1949 Virginia Transit Co. v. Owens, 190 Va. 76, 55 S.E.2d 422.

If motorman had seen deceased approaching tracks and realized in time to stop car that plaintiff was oblivious and would remain oblivious to approaching danger and would walk in front of car, then doctrine of last clear chance would apply.

1948 Washington & O.D.R.R. v. Taylor, 188 Va. 458, 50 S.E.2d 415.

Court seems to apply last clear chance doctrine in this case where plaintiff was lying on tracks in drunken stupor.

1948 Crouse v. Pugh, 188 Va. 156, 49 S.E.2d 421.

Where driver has no explanation of why he did not see pedestrian, question of last clear chance is presented.

1948 Voight v. Reber, 187 Va. 157, 46 S.E.2d 15.

Since there was evidence of contributory negligence and that defendant had opportunity to avoid accident, defense was applicable. Defendant’s stalled vehicle rear-ended by plaintiff.

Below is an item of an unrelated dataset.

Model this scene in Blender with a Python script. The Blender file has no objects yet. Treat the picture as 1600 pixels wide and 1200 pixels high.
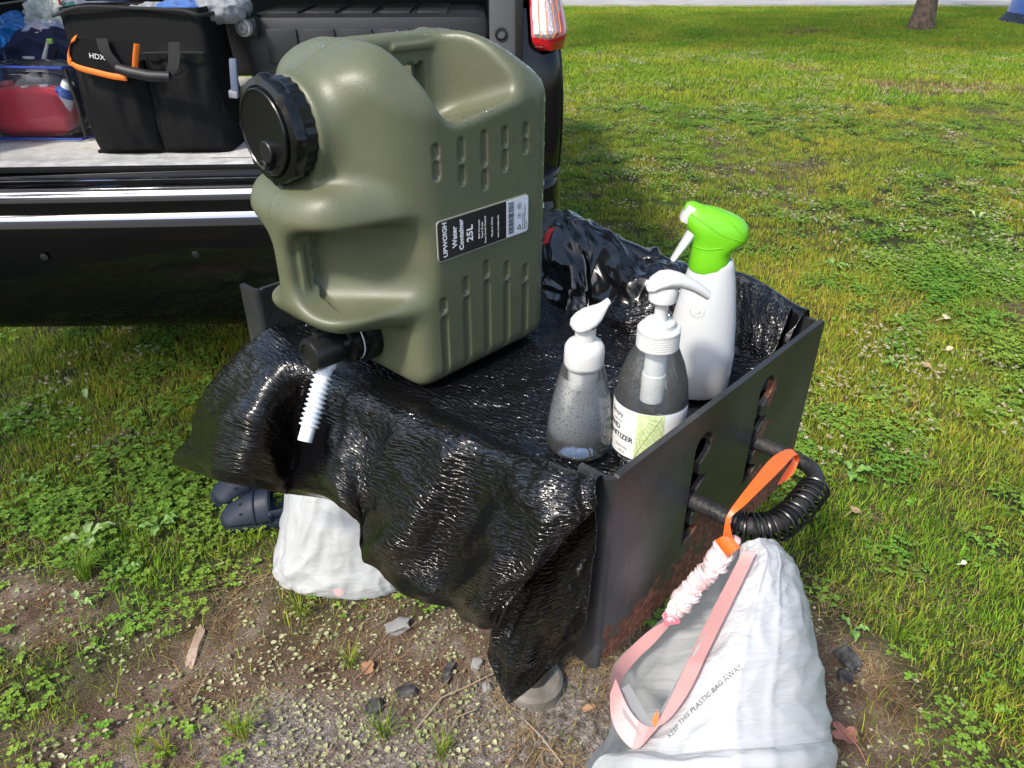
import bpy, bmesh, math, random
import numpy as np
from mathutils import Vector, Matrix, Euler, noise as mnoise
R = math.radians
random.seed(7); rng = np.random.default_rng(7)
SC = bpy.context.scene

# ------------------------------------------------------------ camera
CAM_H = 1.32; PITCH = 31.0; FPX = 1150.0
cam_d = bpy.data.cameras.new("camera"); cam = bpy.data.objects.new("camera", cam_d)
SC.collection.objects.link(cam); SC.camera = cam
cam_d.sensor_fit = 'HORIZONTAL'; cam_d.sensor_width = 36.0; cam_d.lens = 36.0 * FPX / 1600.0
cam_d.clip_start = 0.05; cam_d.clip_end = 800
cam.location = (0, 0, CAM_H); cam.rotation_euler = (R(90 - PITCH), 0, 0)

# ------------------------------------------------------------ sky, sun, exposure
SUN_EL = 49.0; SUN_AZ = 219.0      # compass-style: direction TO the sun, clockwise from +y
w = bpy.data.worlds.new("World"); SC.world = w; w.use_nodes = True
nt = w.node_tree; nt.nodes.clear()
sky = nt.nodes.new('ShaderNodeTexSky'); sky.sky_type = 'NISHITA'; sky.sun_disc = False
sky.sun_elevation = R(SUN_EL); sky.sun_rotation = R(SUN_AZ); sky.air_density = 1.0; sky.dust_density = 2.5; sky.ozone_density = 1.0
bg = nt.nodes.new('ShaderNodeBackground'); bg.inputs[1].default_value = 0.15
wo = nt.nodes.new('ShaderNodeOutputWorld')
nt.links.new(sky.outputs[0], bg.inputs[0]); nt.links.new(bg.outputs[0], wo.inputs[0])
sun_d = bpy.data.lights.new("sun", 'SUN'); sun = bpy.data.objects.new("sun", sun_d); SC.collection.objects.link(sun)
sun_d.energy = 2.5; sun_d.angle = R(5.0); sun_d.color = (1.0, 0.94, 0.84)
sdir = Vector((math.sin(R(SUN_AZ)) * math.cos(R(SUN_EL)), math.cos(R(SUN_AZ)) * math.cos(R(SUN_EL)), math.sin(R(SUN_EL))))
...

1946 Slate v. Saul, 185 Va. 700, 40 S.E.2d 171.

Where defendant saw plaintiff and had opportunity to save him and failed to do so, this would be sufficient to carry question of last clear chance to jury.

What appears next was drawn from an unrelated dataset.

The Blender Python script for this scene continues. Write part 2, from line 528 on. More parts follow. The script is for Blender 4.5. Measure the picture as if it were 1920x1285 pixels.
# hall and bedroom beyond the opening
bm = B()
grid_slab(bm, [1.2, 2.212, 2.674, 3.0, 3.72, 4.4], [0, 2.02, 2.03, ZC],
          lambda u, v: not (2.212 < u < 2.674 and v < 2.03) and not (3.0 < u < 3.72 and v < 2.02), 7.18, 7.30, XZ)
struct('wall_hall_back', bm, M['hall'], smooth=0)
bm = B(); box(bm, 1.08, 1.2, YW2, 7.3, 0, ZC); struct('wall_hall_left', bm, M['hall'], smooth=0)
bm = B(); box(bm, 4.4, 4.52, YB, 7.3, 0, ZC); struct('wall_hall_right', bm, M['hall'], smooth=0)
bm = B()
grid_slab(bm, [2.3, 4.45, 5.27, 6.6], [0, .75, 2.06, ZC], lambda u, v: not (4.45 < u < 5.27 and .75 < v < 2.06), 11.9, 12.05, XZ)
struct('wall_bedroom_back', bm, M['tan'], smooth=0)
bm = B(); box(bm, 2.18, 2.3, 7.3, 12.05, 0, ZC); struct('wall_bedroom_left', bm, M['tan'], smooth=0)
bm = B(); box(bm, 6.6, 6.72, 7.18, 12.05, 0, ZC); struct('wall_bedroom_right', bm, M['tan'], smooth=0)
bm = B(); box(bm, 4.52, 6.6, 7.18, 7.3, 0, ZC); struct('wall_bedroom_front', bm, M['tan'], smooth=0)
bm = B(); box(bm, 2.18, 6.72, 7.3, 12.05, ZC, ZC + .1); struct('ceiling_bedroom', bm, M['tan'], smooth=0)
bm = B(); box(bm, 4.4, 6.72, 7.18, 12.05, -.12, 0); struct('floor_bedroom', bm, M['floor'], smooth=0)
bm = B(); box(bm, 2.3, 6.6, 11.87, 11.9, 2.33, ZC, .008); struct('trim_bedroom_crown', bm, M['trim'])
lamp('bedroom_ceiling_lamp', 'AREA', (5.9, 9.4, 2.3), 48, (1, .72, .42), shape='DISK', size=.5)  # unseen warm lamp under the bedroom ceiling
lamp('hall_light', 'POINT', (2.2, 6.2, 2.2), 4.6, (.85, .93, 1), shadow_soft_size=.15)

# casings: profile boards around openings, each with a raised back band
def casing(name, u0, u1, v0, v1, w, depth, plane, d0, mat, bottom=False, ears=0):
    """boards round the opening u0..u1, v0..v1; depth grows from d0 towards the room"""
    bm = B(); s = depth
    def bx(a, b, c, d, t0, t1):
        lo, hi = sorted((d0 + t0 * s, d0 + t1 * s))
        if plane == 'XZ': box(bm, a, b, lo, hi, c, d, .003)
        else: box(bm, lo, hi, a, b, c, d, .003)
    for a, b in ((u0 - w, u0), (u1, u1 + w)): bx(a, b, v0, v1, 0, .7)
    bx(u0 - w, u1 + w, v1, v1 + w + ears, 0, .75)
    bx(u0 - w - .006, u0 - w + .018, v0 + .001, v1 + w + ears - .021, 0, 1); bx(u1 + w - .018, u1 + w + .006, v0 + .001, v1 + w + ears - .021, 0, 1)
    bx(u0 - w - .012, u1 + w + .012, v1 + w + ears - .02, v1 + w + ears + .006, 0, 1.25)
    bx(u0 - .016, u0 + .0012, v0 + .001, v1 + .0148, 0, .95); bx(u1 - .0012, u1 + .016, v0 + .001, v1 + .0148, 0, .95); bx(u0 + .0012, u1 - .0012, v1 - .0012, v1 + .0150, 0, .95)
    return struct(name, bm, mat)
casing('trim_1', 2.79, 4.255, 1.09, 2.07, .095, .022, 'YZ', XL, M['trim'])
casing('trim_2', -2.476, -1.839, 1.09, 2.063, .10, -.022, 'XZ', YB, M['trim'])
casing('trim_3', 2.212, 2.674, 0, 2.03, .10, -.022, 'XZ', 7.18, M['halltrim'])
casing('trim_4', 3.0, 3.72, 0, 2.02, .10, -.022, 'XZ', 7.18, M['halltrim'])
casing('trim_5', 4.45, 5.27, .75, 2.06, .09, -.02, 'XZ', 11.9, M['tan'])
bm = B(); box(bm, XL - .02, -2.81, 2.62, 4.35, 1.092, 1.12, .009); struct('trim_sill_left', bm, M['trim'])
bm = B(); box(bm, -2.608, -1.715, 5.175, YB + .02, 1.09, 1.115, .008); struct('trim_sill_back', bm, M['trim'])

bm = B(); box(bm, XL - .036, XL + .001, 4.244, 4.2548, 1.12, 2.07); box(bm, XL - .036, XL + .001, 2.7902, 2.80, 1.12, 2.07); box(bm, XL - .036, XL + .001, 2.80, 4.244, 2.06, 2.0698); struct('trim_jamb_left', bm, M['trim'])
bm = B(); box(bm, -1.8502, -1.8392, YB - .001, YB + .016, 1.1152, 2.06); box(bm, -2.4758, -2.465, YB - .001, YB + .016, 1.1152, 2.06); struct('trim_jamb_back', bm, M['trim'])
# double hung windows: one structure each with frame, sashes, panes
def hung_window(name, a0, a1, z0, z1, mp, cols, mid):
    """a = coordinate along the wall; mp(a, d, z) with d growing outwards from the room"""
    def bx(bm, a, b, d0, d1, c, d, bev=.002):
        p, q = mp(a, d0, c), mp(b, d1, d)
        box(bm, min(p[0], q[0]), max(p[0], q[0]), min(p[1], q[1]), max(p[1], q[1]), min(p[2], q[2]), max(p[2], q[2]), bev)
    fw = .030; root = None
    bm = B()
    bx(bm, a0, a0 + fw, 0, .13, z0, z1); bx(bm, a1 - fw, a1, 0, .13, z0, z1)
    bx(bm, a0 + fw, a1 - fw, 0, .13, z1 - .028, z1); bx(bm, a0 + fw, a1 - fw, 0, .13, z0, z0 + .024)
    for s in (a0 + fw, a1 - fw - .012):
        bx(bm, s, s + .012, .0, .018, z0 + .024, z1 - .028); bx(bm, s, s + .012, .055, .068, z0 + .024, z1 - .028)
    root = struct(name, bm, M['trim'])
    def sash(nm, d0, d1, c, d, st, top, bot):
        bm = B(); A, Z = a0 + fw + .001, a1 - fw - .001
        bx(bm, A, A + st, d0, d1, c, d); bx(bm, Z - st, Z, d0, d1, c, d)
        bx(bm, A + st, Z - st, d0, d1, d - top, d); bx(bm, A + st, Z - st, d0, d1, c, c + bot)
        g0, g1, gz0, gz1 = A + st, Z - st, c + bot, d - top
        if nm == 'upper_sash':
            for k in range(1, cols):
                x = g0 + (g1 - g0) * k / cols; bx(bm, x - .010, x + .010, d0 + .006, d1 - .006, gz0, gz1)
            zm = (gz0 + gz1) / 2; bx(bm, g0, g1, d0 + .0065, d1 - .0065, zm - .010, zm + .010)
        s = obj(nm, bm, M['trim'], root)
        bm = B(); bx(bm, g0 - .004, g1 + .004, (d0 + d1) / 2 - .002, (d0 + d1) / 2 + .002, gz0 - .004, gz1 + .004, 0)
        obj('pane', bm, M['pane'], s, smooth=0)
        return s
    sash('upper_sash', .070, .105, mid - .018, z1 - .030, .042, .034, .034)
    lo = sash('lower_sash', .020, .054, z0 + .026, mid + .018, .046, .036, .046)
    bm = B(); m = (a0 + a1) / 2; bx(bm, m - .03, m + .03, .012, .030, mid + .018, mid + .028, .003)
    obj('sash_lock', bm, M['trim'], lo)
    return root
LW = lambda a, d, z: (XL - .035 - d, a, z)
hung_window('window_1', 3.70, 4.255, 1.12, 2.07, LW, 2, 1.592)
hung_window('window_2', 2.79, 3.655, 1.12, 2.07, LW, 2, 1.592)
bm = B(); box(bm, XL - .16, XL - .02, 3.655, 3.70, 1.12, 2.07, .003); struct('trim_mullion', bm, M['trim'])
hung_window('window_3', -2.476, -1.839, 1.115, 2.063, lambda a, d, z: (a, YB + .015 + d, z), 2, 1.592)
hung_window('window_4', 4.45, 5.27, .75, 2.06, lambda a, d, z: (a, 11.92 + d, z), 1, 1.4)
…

1946 Gray v. Van Zaig, 185 Va. 7, 37 S.E.2d 751.

Plaintiff entered intersection before defendant. When he saw defendant approaching and would not stop, plaintiff then stopped in intersection. Defendant still had ample opportunity to stop but did not; last clear chance applies.

1946 Nelson v. Dayton, 184 Va. 754, 36 S.E.2d 535.

Where defendant is required by law to keep proper lookout, test is not whether he actually saw plaintiff in time to have saved him but whether he could have seen him in time to have avoided injury by exercising ordinary care, and failed to do so.

1945 Herbert v. Stephenson, 184 Va. 457, 35 S.E.2d 753.

Pedestrian struck. Conceding continuing negligence of plaintiff in walking on wrong side of highway, still he can recover if defendant had last clear chance to avert injury and failed to avail himself of it.

1944 Clay v. Bishop, 182 Va. 746, 30 S.E.2d 585.

Plaintiff leading horse on right side of road when horse struck by defendant. Last clear chance is applicable.